Stealing 6 pairs of shoes.
chewing
fantastic article.
spendid. want to further cross reference with weddings parties 'tale they won't believe' - colonial cannibalism as yellalong drinking song....
Agreed. Nice idea well executed but needs at least a nod to ''A Tale They Won't Believe'' by WPA.
there was heaps of stuff i couldn't fit in. word limits, y'know.

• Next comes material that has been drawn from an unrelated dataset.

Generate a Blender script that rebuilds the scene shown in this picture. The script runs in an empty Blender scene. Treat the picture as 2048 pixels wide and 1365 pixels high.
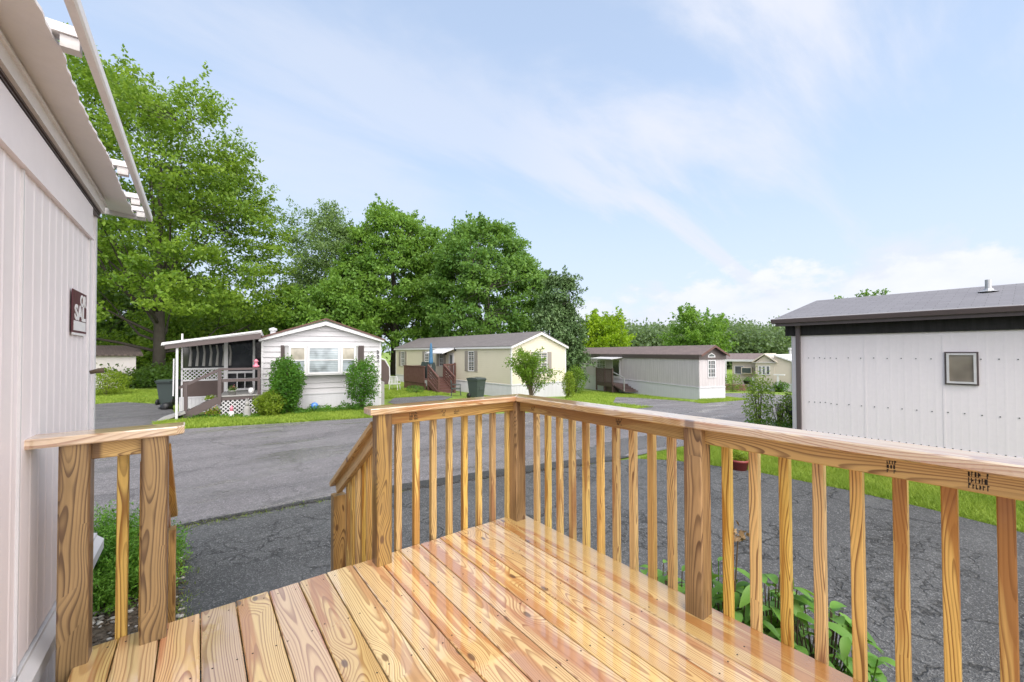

so, here's the more reading / listening list:
dan sprod, ''alexander pearce of macquarie harbour'', biography, 1977
robert hughes, ''the fatal shore'', has a retelling of pearce's story, 1987
weddings parties anything turned the hughes retelling into a song called ''a tale they won't believe'' on their 1989 album ''the big don't argue''
here's a great clip of them playing it live: http://www.youtube.com/watch?v=OnNqxI5EdiI
there was also a recent tv drama thing called ''the last confession of alexander pearce'', about pearce telling his story to conolly
the full text of ''for the term of his natural life'' is online here: http://ebooks.adelaide.edu.au/c/clarke/marcus/c59f/
the mess+noise interview with gareth liddiard referenced is here: http://www.messandnoise.com/articles/244844
there's also a good review by luke davies of ''van diemen's land'' in the monthly online here: http://www.themonthly.com.au/film-luke-davies-tasmanian-devils-jonathan-auf-der-heide039s-quotvan-diemen039s-landquot-2012
there are also a few stories online about the modern recreation of alexander pearce, and the differences between his four confessions, that you should be able to find by googling.
word limit? what the hell good is the internets if not to give the opportunity to drivel on endlessly?
and i think its correct the movie is titled for the place, rather than the events, for that tasmanian wildnerness is probably the biggest character in it.